### SOURCE DATA
◇ ◇ ◇ ◇ ◇ ◇ ◇

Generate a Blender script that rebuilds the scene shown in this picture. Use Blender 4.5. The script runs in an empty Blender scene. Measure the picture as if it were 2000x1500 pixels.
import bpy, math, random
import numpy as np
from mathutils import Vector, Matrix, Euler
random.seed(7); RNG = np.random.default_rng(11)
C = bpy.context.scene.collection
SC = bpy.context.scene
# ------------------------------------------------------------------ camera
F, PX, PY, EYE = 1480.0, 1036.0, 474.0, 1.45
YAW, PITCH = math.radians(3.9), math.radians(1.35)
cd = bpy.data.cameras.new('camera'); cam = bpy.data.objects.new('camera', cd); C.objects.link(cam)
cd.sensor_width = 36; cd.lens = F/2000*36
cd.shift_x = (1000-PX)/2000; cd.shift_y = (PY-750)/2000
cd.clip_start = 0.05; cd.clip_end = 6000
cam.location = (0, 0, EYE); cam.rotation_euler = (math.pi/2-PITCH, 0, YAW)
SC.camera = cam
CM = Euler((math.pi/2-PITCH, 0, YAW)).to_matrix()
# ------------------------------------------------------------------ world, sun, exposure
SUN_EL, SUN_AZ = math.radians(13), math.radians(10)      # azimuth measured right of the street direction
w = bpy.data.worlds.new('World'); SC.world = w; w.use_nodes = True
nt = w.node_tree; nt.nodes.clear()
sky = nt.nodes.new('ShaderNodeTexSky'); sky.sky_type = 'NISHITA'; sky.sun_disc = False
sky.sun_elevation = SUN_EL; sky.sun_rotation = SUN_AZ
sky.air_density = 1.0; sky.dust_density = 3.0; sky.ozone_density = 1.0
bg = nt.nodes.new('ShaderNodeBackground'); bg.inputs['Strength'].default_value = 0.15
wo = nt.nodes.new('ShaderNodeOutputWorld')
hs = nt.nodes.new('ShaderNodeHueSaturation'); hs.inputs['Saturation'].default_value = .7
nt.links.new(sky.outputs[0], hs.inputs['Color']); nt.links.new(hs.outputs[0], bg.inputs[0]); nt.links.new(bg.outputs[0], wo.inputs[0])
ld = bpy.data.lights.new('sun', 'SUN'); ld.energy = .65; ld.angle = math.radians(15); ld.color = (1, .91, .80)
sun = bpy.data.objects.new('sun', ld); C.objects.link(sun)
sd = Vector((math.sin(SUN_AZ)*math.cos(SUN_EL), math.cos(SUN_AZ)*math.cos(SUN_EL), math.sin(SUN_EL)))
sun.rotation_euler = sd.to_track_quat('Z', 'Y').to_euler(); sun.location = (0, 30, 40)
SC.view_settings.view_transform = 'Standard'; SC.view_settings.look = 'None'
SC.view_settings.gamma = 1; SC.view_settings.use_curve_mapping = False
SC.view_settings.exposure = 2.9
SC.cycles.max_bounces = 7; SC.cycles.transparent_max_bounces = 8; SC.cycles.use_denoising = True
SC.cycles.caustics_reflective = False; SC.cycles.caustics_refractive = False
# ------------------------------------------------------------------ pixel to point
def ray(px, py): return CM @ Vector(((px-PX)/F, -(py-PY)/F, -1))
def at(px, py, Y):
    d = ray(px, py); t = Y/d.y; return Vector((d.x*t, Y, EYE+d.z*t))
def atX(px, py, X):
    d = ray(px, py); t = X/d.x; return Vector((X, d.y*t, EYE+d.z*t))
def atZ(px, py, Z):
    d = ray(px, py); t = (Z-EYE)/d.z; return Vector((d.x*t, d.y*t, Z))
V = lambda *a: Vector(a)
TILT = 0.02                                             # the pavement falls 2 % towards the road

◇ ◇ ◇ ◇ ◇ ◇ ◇

### PROMPT
Your task is to repeat every line exactly.

### CORRECT RESPONSE
Generate a Blender script that rebuilds the scene shown in this picture. Use Blender 4.5. The script runs in an empty Blender scene. Measure the picture as if it were 2000x1500 pixels.
import bpy, math, random
import numpy as np
from mathutils import Vector, Matrix, Euler
random.seed(7); RNG = np.random.default_rng(11)
C = bpy.context.scene.collection
SC = bpy.context.scene
# ------------------------------------------------------------------ camera
F, PX, PY, EYE = 1480.0, 1036.0, 474.0, 1.45
YAW, PITCH = math.radians(3.9), math.radians(1.35)
cd = bpy.data.cameras.new('camera'); cam = bpy.data.objects.new('camera', cd); C.objects.link(cam)
cd.sensor_width = 36; cd.lens = F/2000*36
cd.shift_x = (1000-PX)/2000; cd.shift_y = (PY-750)/2000
cd.clip_start = 0.05; cd.clip_end = 6000
cam.location = (0, 0, EYE); cam.rotation_euler = (math.pi/2-PITCH, 0, YAW)
SC.camera = cam
CM = Euler((math.pi/2-PITCH, 0, YAW)).to_matrix()
# ------------------------------------------------------------------ world, sun, exposure
SUN_EL, SUN_AZ = math.radians(13), math.radians(10)      # azimuth measured right of the street direction
w = bpy.data.worlds.new('World'); SC.world = w; w.use_nodes = True
nt = w.node_tree; nt.nodes.clear()
sky = nt.nodes.new('ShaderNodeTexSky'); sky.sky_type = 'NISHITA'; sky.sun_disc = False
sky.sun_elevation = SUN_EL; sky.sun_rotation = SUN_AZ
sky.air_density = 1.0; sky.dust_density = 3.0; sky.ozone_density = 1.0
bg = nt.nodes.new('ShaderNodeBackground'); bg.inputs['Strength'].default_value = 0.15
wo = nt.nodes.new('ShaderNodeOutputWorld')
hs = nt.nodes.new('ShaderNodeHueSaturation'); hs.inputs['Saturation'].default_value = .7
nt.links.new(sky.outputs[0], hs.inputs['Color']); nt.links.new(hs.outputs[0], bg.inputs[0]); nt.links.new(bg.outputs[0], wo.inputs[0])
ld = bpy.data.lights.new('sun', 'SUN'); ld.energy = .65; ld.angle = math.radians(15); ld.color = (1, .91, .80)
sun = bpy.data.objects.new('sun', ld); C.objects.link(sun)
sd = Vector((math.sin(SUN_AZ)*math.cos(SUN_EL), math.cos(SUN_AZ)*math.cos(SUN_EL), math.sin(SUN_EL)))
sun.rotation_euler = sd.to_track_quat('Z', 'Y').to_euler(); sun.location = (0, 30, 40)
SC.view_settings.view_transform = 'Standard'; SC.view_settings.look = 'None'
SC.view_settings.gamma = 1; SC.view_settings.use_curve_mapping = False
SC.view_settings.exposure = 2.9
SC.cycles.max_bounces = 7; SC.cycles.transparent_max_bounces = 8; SC.cycles.use_denoising = True
SC.cycles.caustics_reflective = False; SC.cycles.caustics_refractive = False
# ------------------------------------------------------------------ pixel to point
def ray(px, py): return CM @ Vector(((px-PX)/F, -(py-PY)/F, -1))
def at(px, py, Y):
    d = ray(px, py); t = Y/d.y; return Vector((d.x*t, Y, EYE+d.z*t))
def atX(px, py, X):
    d = ray(px, py); t = X/d.x; return Vector((X, d.y*t, EYE+d.z*t))
def atZ(px, py, Z):
    d = ray(px, py); t = (Z-EYE)/d.z; return Vector((d.x*t, d.y*t, Z))
V = lambda *a: Vector(a)
TILT = 0.02                                             # the pavement falls 2 % towards the road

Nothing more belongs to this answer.